SINGAPORE: Surprised Singaporeans pursued North Korean leader Kim Jong Un on Sunday before realizing the portly man with slick black hair near the Marina Bay Sands hotel was an impersonator.
“It looked like the real Kim Jong Un, but later I realized it’s not the real one,” said Sagar Admuthe who was visiting from Mumbai, India, after several selfies with the doppleganger against a backdrop of the city’s bay.
“When you see him, it’s very difficult to make out.”
The Australian-Chinese man posing as the North Korean leader calls himself only Howard X and said he was appearing to wish success for a summit between Kim and US President Donald Trump to negotiate an end to the North’s nuclear program.
Howard X also made an appearance as Kim at the Winter Olympics in Gangneung in South Korea in February, bewildering North Korean cheerleaders who initially thought their leader had walked into a hockey stadium.
“I think the two leaders will sit down and they’re going to have a great time, because really they have the same personality,” he said on Sunday. “They are going to be best friends right after this meeting.”|
Trump signalled that preparations for a June 12 summit with Kim were going ahead, despite having called it off last week, and a White House team was scheduled to depart for Singapore this weekend to prepare for the possible summit.
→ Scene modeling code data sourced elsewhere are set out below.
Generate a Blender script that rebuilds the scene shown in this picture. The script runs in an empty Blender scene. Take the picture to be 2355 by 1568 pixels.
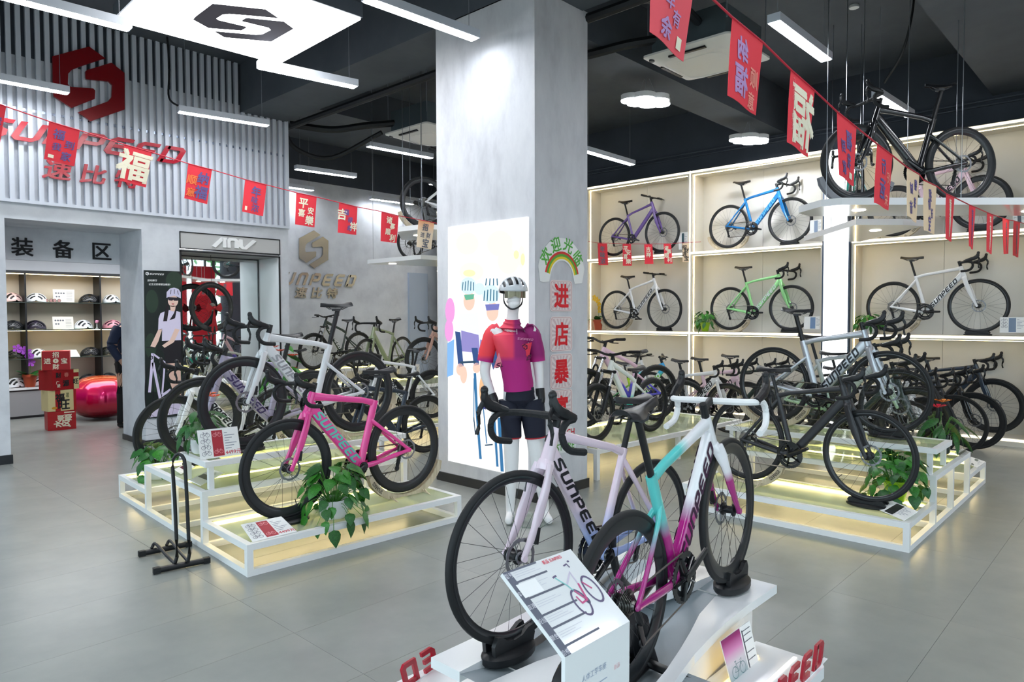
import bpy, math, random
import numpy as np
from mathutils import Vector, Matrix
random.seed(7)
SC = bpy.context.scene
COL = SC.collection
PI = math.pi

# ---------------------------------------------------------------- camera
EYE = Vector((0.0, 0.0, 1.60))
F_PX, YAW, PITCH, ROLL = 1613.9, 0.752035588, -3.54542581e-02, -3.07824316e-03
FWD = Vector((math.cos(YAW)*math.cos(PITCH), math.sin(YAW)*math.cos(PITCH), math.sin(PITCH)))
_r = Vector((math.sin(YAW), -math.cos(YAW), 0.0))
_u = _r.cross(FWD)
RGT = math.cos(ROLL)*_r + math.sin(ROLL)*_u
UPV = -math.sin(ROLL)*_r + math.cos(ROLL)*_u
cam = bpy.data.cameras.new('camera')
cam.sensor_width = 36.0
cam.lens = 36.0*F_PX/2355.0
cam.clip_start, cam.clip_end = 0.05, 100
cam_ob = bpy.data.objects.new('camera', cam)
COL.objects.link(cam_ob)
cam_ob.matrix_world = Matrix(((RGT.x, UPV.x, -FWD.x, EYE.x), (RGT.y, UPV.y, -FWD.y, EYE.y),
                              (RGT.z, UPV.z, -FWD.z, EYE.z), (0, 0, 0, 1)))
SC.camera = cam_ob

# measuring helpers: a point seen at a pixel of the 2355x1568 photograph on a given plane
def ray(px, py): return FWD + RGT*((px-1177.5)/F_PX) - UPV*((py-784.0)/F_PX)
def on_z(px, py, z=0.0): d = ray(px, py); return EYE + d*((z-EYE.z)/d.z)
def on_x(px, py, x): d = ray(px, py); return EYE + d*(x/d.x)
def on_y(px, py, y): d = ray(px, py); return EYE + d*(y/d.y)
def at_depth(px, py, t): return EYE + ray(px, py)*t

# ---------------------------------------------------------------- world, exposure
SC.view_settings.view_transform = 'Standard'
SC.view_settings.look = 'None'
SC.view_settings.gamma = 1.0
SC.view_settings.use_curve_mapping = False
SC.view_settings.exposure = 1.28
SC.cycles.use_denoising = True
SC.cycles.max_bounces = 8
SC.cycles.diffuse_bounces = 4
SC.cycles.glossy_bounces = 4
SC.cycles.transmission_bounces = 6
SC.cycles.transparent_max_bounces = 12
SC.cycles.sample_clamp_indirect = 6.0
SC.cycles.caustics_reflective = False
SC.cycles.caustics_refractive = False
wd = bpy.data.worlds.new('sky'); SC.world = wd; wd.use_nodes = True
_bg = wd.node_tree.nodes['Background']
_bg.inputs[0].default_value = (0.80, 0.90, 1.0, 1)
_bg.inputs[1].default_value = 1.5
LAMP_E = 19.0      # pendant diffusers
BOX_E = 5.0        # big square light box
STRIP_E = 5.0      # warm LED strips
POSTER_E = 0.50
for nm, loc, rot, sx, sy in (('daylight_front', (3.2, -3.9, 1.9), (-PI/2, 0, 0), 11.5, 3.2),
                             ('daylight_side', (-2.9, 2.6, 1.9), (0, -PI/2, 0), 3.2, 11.5)):
    la = bpy.data.lights.new(nm, 'AREA'); la.shape = 'RECTANGLE'; la.size, la.size_y = sx, sy
    la.energy = 1.0
    la.cycles.is_portal = True
    lo = bpy.data.objects.new(nm, la); COL.objects.link(lo)
    lo.location = loc; lo.rotation_euler = rot

# ---------------------------------------------------------------- materials
def lin(c):
    if isinstance(c, str):
        c = tuple(int(c[i:i+2], 16)/255 for i in (0, 2, 4))
    return tuple((x/12.92 if x <= 0.04045 else ((x+0.055)/1.055)**2.4) for x in c)
MATS = {}
def mat(name, col, rough=0.5, metal=0.0, coat=0.0, emit=None, es=0.0, trans=0.0, ior=1.45, alpha=1.0, spec=None):
    if name in MATS: return MATS[name]
    m = bpy.data.materials.new(name); m.use_nodes = True
    b = m.node_tree.nodes['Principled BSDF']
    c = lin(col)
    b.inputs['Base Color'].default_value = (*c, 1)
    b.inputs['Roughness'].default_value = rough
    b.inputs['Metallic'].default_value = metal
    b.inputs['Coat Weight'].default_value = coat
    b.inputs['Coat Roughness'].default_value = 0.06
    b.inputs['IOR'].default_value = ior
    if spec is not None: b.inputs['Specular IOR Level'].default_value = spec
    if emit is not None:
        b.inputs['Emission Color'].default_value = (*lin(emit), 1)
        b.inputs['Emission Strength'].default_value = es
    b.inputs['Transmission Weight'].default_value = trans
    b.inputs['Alpha'].default_value = alpha
    m.diffuse_color = (*c, 1)
    MATS[name] = m
    return m
def nodes(m): return m.node_tree.nodes, m.node_tree.links, m.node_tree.nodes['Principled BSDF']
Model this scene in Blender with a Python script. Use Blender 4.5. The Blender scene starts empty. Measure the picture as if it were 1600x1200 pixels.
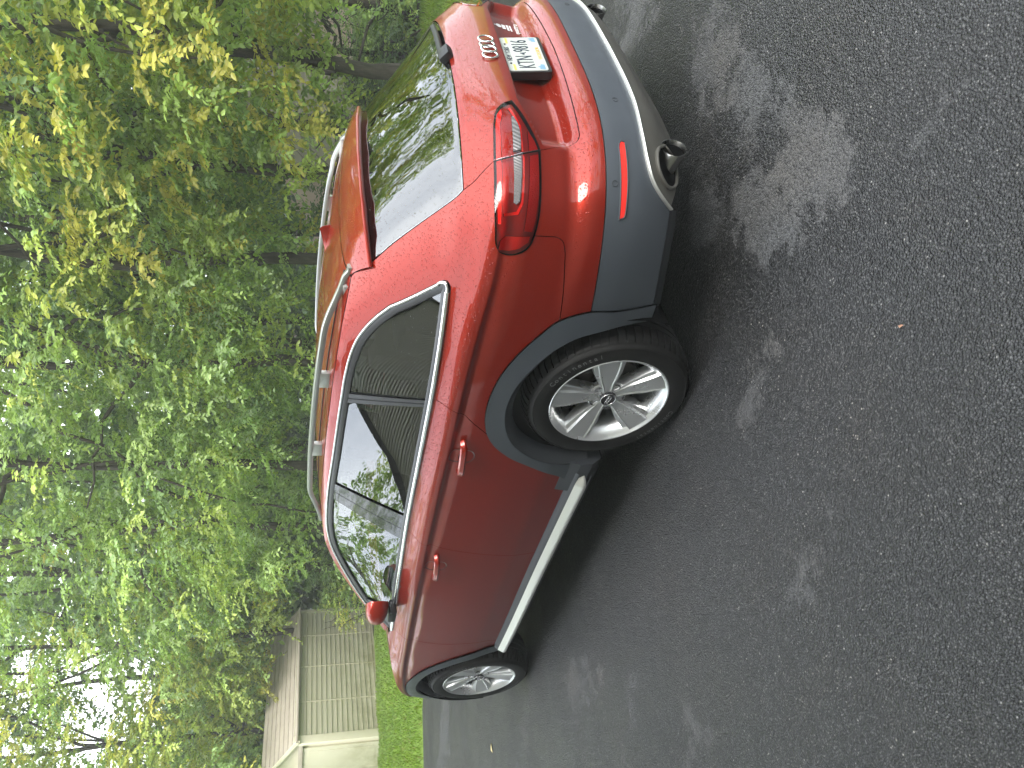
import bpy, math, random
import numpy as np
from mathutils import Vector, Matrix
from mathutils.geometry import delaunay_2d_cdt
random.seed(7); rng=np.random.default_rng(7)
SC=bpy.context.scene; COL=SC.collection
# ---------------- camera ----------------
cd=bpy.data.cameras.new('camera'); cam=bpy.data.objects.new('camera',cd); COL.objects.link(cam); SC.camera=cam
_C=Vector((-2.0487,2.6740,1.47498))
_f=Vector((0.712405,-0.650046,-0.264422)); _r=Vector((-0.669037,-0.742852,0.023682)); _u=Vector((0.211820,-0.160037,0.964116))
M=Matrix.Identity(4)
for i in range(3):
    M[i][0]=-_u[i]; M[i][1]=_r[i]; M[i][2]=-_f[i]; M[i][3]=_C[i]
cam.matrix_world=M
cd.sensor_width=36; cd.sensor_fit='HORIZONTAL'; cd.lens=36*1168.67/1600; cd.clip_start=.05; cd.clip_end=600
SC.render.resolution_x=1024; SC.render.resolution_y=768
# ---------------- world, sun, exposure ----------------
SUN_EL=math.radians(48); SUN_AZ=math.radians(150)   # azimuth measured from +x towards +y
w=bpy.data.worlds.new('World'); SC.world=w; w.use_nodes=True
nt=w.node_tree; nt.nodes.clear()
def N(t,typ,**k):
    n=t.nodes.new(typ)
    for a,b in k.items(): setattr(n,a,b)
    return n
sky=N(nt,'ShaderNodeTexSky'); sky.sky_type='NISHITA'; sky.sun_disc=False; sky.sun_elevation=SUN_EL; sky.sun_rotation=math.radians(90)-SUN_AZ
sky.air_density=1; sky.dust_density=3
tc=N(nt,'ShaderNodeTexCoord'); mp=N(nt,'ShaderNodeMapping'); mp.inputs['Scale'].default_value=(1,1,2.2)
nz=N(nt,'ShaderNodeTexNoise'); nz.inputs['Scale'].default_value=2.3; nz.inputs['Detail'].default_value=6; nz.inputs['Roughness'].default_value=.55
cr=N(nt,'ShaderNodeValToRGB'); cr.color_ramp.elements[0].position=.30; cr.color_ramp.elements[1].position=.56
cr.color_ramp.elements[0].color=(.62,.62,.62,1); cr.color_ramp.elements[1].color=(1,1,1,1)
nz2=N(nt,'ShaderNodeTexNoise'); nz2.inputs['Scale'].default_value=1.1; nz2.inputs['Detail'].default_value=4
cr2=N(nt,'ShaderNodeValToRGB'); cr2.color_ramp.elements[0].position=.3; cr2.color_ramp.elements[1].position=.7
cr2.color_ramp.elements[0].color=(4.6,5.2,6.1,1); cr2.color_ramp.elements[1].color=(11.5,11.9,12.2,1)
mx=N(nt,'ShaderNodeMix',data_type='RGBA'); bg=N(nt,'ShaderNodeBackground'); wo=N(nt,'ShaderNodeOutputWorld')
L=nt.links.new
L(tc.outputs['Generated'],mp.inputs['Vector']); L(mp.outputs[0],nz.inputs['Vector']); L(mp.outputs[0],nz2.inputs['Vector'])
L(nz.outputs['Fac'],cr.inputs[0]); L(nz2.outputs['Fac'],cr2.inputs[0])
L(cr.outputs[0],mx.inputs['Factor']); L(sky.outputs[0],mx.inputs[6]); L(cr2.outputs[0],mx.inputs[7])
L(mx.outputs[2],bg.inputs['Color']); bg.inputs['Strength'].default_value=.15; L(bg.outputs[0],wo.inputs[0])
sl=bpy.data.lights.new('sun','SUN'); sl.energy=1.5; sl.angle=math.radians(28); sl.color=(1,.96,.9)
so=bpy.data.objects.new('sun',sl); COL.objects.link(so)
sd=Vector((math.cos(SUN_EL)*math.cos(SUN_AZ),math.cos(SUN_EL)*math.sin(SUN_AZ),math.sin(SUN_EL)))
so.rotation_euler=sd.to_track_quat('Z','Y').to_euler(); so.location=(0,0,20)
SC.view_settings.view_transform='Standard'; SC.view_settings.look='None'; SC.view_settings.gamma=1; SC.view_settings.use_curve_mapping=False
SC.view_settings.exposure=1.72
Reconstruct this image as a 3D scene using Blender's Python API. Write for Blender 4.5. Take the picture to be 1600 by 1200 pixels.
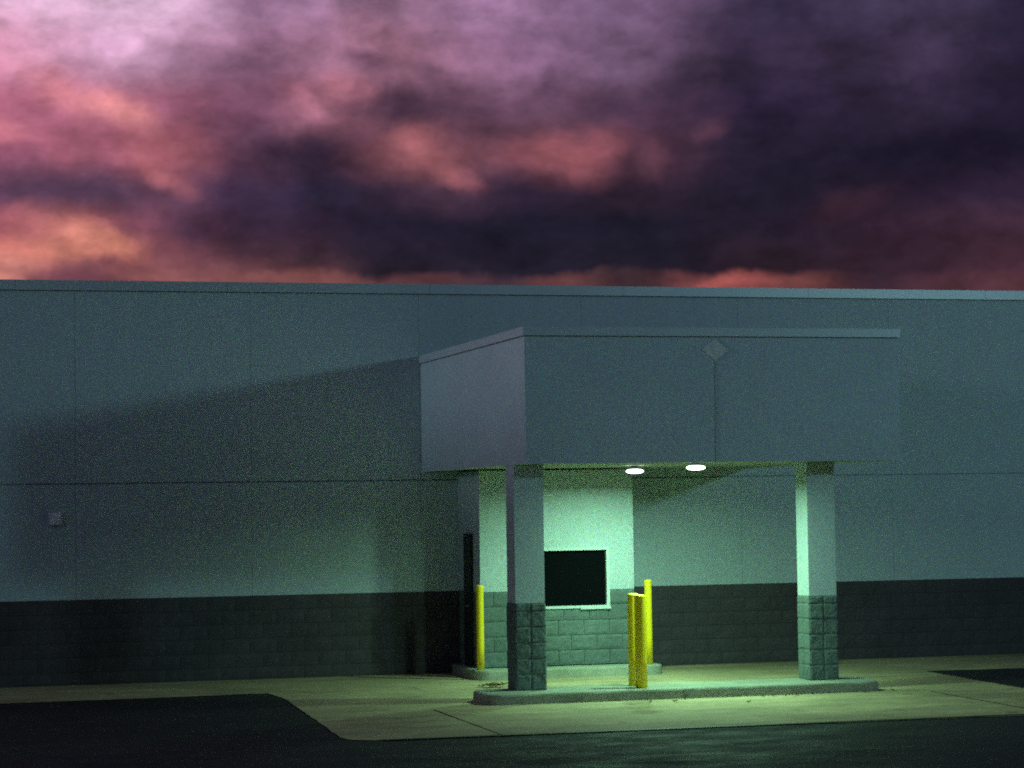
import bpy, bmesh, math, random
from mathutils import Vector, Matrix, noise

random.seed(7)
S = bpy.context.scene
COL = S.collection
for o in list(bpy.data.objects):
    bpy.data.objects.remove(o)

# ------------------------------------------------------------------ camera
CAM_H = 2.45
XR = Vector((0.9639430746104071, -0.00014333726016511628, 0.2661084898402627))
YR = Vector((-0.2657139164706205, 0.05392048256184299, 0.9625428282181225))
ZR = Vector((-0.014486666437778625, -0.9985452223183124, 0.05193818904036513))
cam_d = bpy.data.cameras.new('camera')
cam = bpy.data.objects.new('camera', cam_d)
COL.objects.link(cam)
S.camera = cam
cam_d.sensor_width = 36.0
cam_d.sensor_fit = 'HORIZONTAL'
cam_d.lens = 3713.04 / 1600 * 36.0
cam_d.clip_start = 0.1
cam_d.clip_end = 6000
right = Vector((XR[0], YR[0], ZR[0]))
up = -Vector((XR[1], YR[1], ZR[1]))
back = -Vector((XR[2], YR[2], ZR[2]))
M = Matrix((right, up, back)).transposed().to_4x4()
M.translation = (0, 0, CAM_H)
cam.matrix_world = M

# ------------------------------------------------------------------ colour settings
S.view_settings.view_transform = 'Standard'
S.view_settings.look = 'None'
S.view_settings.gamma = 1.0
S.view_settings.exposure = 0.0
S.view_settings.use_curve_mapping = False
S.cycles.filter_width = 1.9
S.cycles.max_bounces = 6
S.cycles.use_adaptive_sampling = True
S.cycles.adaptive_threshold = 0.06
S.cycles.adaptive_min_samples = 48
S.cycles.use_denoising = False          # keep the natural grain of a dim exposure
S.cycles.sample_clamp_indirect = 1.5

def lin(c):
    c = c / 255.0
    return c / 12.92 if c <= 0.04045 else ((c + 0.055) / 1.055) ** 2.4

def L3(rgb):
    return (lin(rgb[0]), lin(rgb[1]), lin(rgb[2]), 1.0)

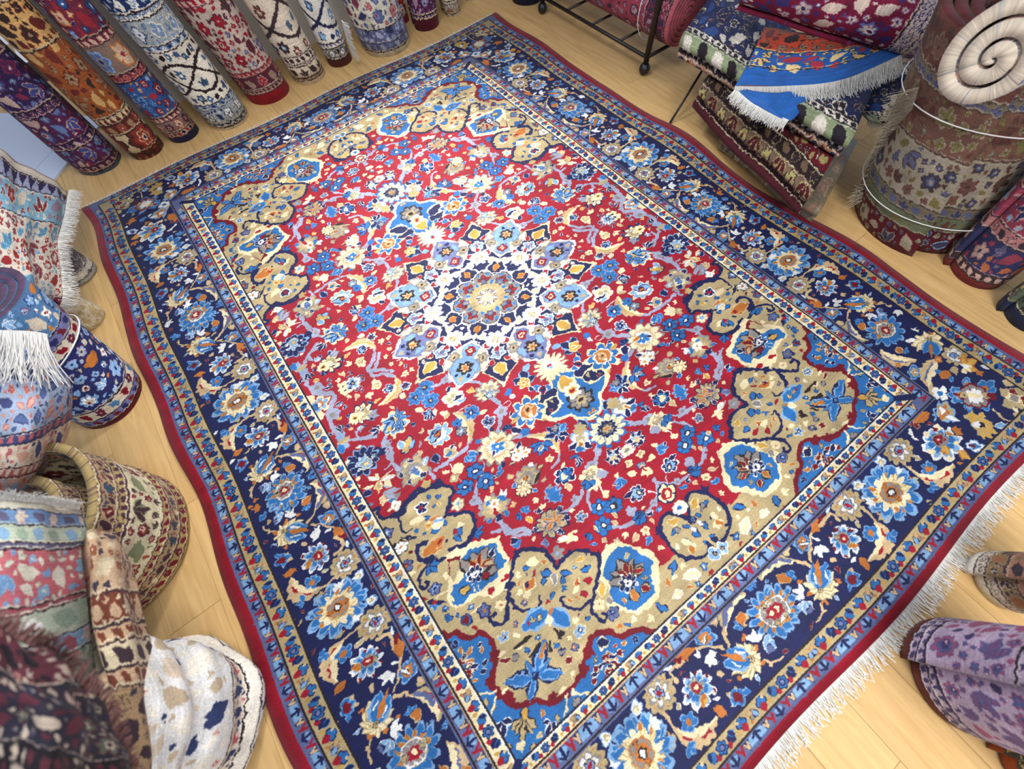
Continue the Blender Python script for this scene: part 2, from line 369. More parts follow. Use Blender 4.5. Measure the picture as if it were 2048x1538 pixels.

Howard X said Kim’s rise as the third leader of North Korea in 2011 has proved lucrative for him, jump starting a new career in films, commercials and private functions, most often in his home town of Hong Kong.
“I said that guy looks a lot like me, and I thought, wow, I need to do something with this and make some money,” Howard X added.
“This is my normal body,” he said, when asked if he had to put on weight to impersonate the North’s leader. “But he’s fatter, and I can’t catch up ... it’ll damage my health.”
Howard X, who is a musician by training and said he still produces Brazilian music sung in Chinese, said his partner known as Dennis Alan impersonates Trump. Although he could not join him this week, both will return before the summit.
“Hey Donald, I’m already in Singapore, waiting for you to turn up,” Howard X said.